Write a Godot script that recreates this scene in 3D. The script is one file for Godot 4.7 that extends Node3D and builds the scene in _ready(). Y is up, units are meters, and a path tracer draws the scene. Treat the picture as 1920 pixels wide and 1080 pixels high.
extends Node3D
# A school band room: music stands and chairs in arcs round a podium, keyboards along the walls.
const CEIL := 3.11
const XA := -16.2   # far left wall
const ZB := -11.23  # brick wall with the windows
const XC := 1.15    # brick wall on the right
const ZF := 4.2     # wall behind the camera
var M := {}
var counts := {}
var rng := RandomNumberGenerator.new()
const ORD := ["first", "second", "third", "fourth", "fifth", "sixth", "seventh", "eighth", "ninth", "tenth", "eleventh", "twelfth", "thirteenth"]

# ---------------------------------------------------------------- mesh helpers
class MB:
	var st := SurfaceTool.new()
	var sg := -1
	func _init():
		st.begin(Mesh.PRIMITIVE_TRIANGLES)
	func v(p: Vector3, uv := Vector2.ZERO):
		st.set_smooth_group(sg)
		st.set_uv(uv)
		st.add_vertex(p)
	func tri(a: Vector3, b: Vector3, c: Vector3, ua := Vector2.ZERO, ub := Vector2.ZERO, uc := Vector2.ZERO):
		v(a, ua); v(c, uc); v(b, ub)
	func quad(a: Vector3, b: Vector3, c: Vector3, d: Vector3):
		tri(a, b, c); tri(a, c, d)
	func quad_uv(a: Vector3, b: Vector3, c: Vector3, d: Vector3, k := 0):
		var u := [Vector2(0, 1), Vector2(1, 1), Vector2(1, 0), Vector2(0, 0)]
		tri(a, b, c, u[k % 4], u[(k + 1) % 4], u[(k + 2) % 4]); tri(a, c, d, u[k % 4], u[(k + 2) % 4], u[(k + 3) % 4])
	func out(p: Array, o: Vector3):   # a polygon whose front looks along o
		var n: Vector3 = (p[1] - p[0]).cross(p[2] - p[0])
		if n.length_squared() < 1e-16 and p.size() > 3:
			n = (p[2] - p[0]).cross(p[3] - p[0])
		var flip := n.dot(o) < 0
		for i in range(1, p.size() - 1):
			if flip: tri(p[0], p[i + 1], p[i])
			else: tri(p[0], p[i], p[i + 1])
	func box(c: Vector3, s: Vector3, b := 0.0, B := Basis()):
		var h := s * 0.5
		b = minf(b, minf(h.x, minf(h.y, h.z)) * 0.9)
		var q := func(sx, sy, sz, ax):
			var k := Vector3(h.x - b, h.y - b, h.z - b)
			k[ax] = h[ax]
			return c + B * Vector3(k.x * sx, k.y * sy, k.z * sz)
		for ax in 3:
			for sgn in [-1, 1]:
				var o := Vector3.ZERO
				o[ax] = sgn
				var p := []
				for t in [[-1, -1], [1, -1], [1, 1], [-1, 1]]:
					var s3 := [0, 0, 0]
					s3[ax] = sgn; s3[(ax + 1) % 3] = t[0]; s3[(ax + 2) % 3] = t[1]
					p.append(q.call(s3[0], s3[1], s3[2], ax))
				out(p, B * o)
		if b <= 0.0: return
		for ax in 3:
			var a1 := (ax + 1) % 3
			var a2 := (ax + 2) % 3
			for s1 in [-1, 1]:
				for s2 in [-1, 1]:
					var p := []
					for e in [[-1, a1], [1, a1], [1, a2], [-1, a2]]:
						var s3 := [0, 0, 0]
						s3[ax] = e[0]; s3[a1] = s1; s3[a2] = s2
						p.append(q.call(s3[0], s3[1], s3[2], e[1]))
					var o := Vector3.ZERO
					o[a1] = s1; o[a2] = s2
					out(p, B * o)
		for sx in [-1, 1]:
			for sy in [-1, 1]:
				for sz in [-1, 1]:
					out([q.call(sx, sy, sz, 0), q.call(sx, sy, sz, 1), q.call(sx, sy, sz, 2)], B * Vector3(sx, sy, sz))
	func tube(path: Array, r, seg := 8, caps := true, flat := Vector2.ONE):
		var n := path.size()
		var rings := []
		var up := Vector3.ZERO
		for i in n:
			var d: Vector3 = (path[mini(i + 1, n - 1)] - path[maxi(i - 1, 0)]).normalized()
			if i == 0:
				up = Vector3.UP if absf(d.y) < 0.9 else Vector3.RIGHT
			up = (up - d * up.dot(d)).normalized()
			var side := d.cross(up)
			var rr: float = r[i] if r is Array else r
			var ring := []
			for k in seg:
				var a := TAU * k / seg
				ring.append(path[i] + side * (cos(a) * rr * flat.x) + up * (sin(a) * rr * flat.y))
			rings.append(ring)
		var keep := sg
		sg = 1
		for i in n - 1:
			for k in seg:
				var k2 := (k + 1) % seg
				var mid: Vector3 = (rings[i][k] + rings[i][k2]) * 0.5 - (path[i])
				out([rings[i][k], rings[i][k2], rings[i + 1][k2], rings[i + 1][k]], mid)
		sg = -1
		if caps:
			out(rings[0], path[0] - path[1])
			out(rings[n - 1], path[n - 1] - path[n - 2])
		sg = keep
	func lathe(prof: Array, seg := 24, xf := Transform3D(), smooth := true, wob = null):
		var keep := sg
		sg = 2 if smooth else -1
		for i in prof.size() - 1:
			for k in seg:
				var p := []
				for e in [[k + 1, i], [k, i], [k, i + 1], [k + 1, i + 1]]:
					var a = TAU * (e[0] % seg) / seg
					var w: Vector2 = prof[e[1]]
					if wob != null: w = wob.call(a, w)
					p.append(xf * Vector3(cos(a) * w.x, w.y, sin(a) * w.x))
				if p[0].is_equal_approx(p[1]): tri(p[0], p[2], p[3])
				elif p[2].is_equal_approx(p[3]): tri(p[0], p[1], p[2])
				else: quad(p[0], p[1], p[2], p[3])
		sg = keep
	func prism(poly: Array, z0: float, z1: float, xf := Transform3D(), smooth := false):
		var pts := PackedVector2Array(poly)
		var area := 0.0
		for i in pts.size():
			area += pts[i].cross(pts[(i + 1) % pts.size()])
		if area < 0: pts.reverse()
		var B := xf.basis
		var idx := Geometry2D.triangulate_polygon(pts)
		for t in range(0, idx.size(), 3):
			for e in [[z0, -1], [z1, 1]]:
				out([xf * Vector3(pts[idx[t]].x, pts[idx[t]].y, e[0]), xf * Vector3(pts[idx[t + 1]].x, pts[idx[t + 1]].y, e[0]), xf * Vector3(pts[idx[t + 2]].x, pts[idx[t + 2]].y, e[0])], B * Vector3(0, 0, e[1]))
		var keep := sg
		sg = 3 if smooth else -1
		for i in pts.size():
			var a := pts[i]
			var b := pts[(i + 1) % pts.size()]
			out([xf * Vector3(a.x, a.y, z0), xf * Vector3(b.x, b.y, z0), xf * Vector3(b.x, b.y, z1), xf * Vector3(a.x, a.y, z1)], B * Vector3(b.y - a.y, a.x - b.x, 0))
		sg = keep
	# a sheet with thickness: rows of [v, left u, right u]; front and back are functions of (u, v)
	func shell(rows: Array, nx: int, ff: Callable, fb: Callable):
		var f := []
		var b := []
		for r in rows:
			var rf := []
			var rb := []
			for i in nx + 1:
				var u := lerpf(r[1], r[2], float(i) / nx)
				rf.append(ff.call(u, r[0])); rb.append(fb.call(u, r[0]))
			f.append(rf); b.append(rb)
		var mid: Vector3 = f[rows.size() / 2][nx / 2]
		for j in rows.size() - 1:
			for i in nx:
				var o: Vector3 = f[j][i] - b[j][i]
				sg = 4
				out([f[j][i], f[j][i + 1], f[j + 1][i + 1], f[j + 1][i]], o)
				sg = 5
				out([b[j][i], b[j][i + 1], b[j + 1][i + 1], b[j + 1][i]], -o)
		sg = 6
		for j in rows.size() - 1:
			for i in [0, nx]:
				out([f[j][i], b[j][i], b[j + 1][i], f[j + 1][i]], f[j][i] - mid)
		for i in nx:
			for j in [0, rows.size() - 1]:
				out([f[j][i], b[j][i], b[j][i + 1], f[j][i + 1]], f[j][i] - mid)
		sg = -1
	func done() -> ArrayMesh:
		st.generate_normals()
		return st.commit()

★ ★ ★

*DIRECTION:*
Figure out how many lines of the data above include "path", then give the number and nothing more.

*OUTPUT FOR THIS EXERCISE:*
8